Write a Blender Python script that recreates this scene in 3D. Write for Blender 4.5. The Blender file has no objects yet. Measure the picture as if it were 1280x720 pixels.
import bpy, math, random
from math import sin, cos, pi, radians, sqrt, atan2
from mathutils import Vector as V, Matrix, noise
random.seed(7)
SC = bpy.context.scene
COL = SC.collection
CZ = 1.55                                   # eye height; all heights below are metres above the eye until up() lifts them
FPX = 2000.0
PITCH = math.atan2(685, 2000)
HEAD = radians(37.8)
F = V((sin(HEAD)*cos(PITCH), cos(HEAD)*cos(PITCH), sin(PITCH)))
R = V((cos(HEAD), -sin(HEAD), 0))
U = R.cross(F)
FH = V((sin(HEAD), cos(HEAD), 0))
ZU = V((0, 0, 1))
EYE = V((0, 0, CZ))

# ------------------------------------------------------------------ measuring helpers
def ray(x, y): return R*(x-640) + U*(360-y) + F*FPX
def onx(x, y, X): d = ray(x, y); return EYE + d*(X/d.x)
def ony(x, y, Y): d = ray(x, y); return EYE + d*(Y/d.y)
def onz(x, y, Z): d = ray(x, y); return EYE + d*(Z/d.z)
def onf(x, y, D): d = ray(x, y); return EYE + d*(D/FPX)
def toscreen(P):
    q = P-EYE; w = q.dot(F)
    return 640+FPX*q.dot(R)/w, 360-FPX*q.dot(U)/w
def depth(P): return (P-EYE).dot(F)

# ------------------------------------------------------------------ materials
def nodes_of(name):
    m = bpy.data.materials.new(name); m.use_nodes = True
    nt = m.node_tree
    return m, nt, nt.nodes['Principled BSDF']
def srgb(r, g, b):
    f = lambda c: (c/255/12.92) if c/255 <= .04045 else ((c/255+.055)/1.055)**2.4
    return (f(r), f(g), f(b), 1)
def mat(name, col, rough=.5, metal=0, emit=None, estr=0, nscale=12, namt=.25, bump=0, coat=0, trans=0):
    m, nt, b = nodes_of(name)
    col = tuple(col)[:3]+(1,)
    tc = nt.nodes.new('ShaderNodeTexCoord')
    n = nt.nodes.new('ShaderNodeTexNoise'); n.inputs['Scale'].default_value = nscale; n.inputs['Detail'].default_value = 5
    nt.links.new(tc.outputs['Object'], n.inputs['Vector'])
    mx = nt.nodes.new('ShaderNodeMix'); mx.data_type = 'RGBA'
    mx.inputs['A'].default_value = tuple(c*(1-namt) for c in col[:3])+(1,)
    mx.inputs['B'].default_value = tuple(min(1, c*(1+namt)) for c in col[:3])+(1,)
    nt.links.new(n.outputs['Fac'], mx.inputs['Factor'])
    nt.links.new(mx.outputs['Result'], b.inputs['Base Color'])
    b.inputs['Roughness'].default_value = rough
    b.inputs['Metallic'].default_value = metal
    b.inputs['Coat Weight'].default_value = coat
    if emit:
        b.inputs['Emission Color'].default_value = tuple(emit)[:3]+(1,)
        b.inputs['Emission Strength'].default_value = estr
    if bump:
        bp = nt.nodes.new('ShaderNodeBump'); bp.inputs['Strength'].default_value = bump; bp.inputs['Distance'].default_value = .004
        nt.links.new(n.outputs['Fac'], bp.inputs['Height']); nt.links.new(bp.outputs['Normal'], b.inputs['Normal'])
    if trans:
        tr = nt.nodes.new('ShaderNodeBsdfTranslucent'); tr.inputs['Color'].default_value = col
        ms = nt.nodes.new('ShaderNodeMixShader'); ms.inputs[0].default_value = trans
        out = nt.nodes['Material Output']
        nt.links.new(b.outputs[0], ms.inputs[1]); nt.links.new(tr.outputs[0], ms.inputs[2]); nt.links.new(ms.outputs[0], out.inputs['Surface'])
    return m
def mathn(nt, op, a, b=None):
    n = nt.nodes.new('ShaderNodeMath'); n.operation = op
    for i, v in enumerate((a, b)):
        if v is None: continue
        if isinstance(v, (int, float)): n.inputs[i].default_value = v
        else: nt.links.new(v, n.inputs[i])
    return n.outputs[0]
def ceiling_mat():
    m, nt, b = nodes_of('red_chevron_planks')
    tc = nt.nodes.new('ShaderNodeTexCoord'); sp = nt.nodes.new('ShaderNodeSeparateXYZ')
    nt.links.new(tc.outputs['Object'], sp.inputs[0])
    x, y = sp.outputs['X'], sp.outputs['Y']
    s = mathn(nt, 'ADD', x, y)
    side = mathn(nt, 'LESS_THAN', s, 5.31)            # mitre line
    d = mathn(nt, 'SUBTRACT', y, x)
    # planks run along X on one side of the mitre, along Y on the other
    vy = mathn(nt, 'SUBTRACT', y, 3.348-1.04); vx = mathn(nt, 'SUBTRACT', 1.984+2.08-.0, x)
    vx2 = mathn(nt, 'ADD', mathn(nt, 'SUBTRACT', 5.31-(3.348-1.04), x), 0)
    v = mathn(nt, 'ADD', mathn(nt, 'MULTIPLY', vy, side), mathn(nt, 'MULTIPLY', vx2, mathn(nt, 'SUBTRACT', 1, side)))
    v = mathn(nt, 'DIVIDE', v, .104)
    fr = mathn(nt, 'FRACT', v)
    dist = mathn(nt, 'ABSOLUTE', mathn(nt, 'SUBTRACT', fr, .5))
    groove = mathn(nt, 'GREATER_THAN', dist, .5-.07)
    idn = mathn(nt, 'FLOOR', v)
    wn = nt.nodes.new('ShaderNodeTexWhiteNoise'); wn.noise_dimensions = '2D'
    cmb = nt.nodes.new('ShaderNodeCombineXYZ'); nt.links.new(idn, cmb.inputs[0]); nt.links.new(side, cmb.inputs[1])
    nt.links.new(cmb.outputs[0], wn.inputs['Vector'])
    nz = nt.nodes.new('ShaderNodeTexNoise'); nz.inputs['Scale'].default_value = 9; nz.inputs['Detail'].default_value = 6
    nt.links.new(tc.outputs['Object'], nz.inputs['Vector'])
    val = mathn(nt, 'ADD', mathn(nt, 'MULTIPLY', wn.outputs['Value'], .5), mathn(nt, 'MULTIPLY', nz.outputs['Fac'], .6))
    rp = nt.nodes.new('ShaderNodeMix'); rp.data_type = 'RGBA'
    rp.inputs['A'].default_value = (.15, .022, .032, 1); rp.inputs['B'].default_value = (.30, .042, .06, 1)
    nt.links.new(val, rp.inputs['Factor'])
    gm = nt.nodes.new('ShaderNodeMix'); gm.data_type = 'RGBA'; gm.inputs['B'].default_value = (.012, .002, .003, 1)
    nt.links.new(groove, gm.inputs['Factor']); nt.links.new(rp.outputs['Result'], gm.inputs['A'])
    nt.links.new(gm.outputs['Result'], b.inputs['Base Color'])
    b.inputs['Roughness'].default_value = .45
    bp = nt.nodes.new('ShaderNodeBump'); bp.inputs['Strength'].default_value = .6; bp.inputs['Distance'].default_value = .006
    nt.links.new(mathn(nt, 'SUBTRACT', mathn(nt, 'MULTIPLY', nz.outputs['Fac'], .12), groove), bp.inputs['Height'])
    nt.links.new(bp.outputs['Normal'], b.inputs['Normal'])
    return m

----

■ DIRECTION:
Copy out the listing above, line by line and exactly, from its first line to the line holding "def depth(P): return (P-EYE).dot(F)", inclusive.

■ FINISHED ANSWER:
Write a Blender Python script that recreates this scene in 3D. Write for Blender 4.5. The Blender file has no objects yet. Measure the picture as if it were 1280x720 pixels.
import bpy, math, random
from math import sin, cos, pi, radians, sqrt, atan2
from mathutils import Vector as V, Matrix, noise
random.seed(7)
SC = bpy.context.scene
COL = SC.collection
CZ = 1.55                                   # eye height; all heights below are metres above the eye until up() lifts them
FPX = 2000.0
PITCH = math.atan2(685, 2000)
HEAD = radians(37.8)
F = V((sin(HEAD)*cos(PITCH), cos(HEAD)*cos(PITCH), sin(PITCH)))
R = V((cos(HEAD), -sin(HEAD), 0))
U = R.cross(F)
FH = V((sin(HEAD), cos(HEAD), 0))
ZU = V((0, 0, 1))
EYE = V((0, 0, CZ))

# ------------------------------------------------------------------ measuring helpers
def ray(x, y): return R*(x-640) + U*(360-y) + F*FPX
def onx(x, y, X): d = ray(x, y); return EYE + d*(X/d.x)
def ony(x, y, Y): d = ray(x, y); return EYE + d*(Y/d.y)
def onz(x, y, Z): d = ray(x, y); return EYE + d*(Z/d.z)
def onf(x, y, D): d = ray(x, y); return EYE + d*(D/FPX)
def toscreen(P):
    q = P-EYE; w = q.dot(F)
    return 640+FPX*q.dot(R)/w, 360-FPX*q.dot(U)/w
def depth(P): return (P-EYE).dot(F)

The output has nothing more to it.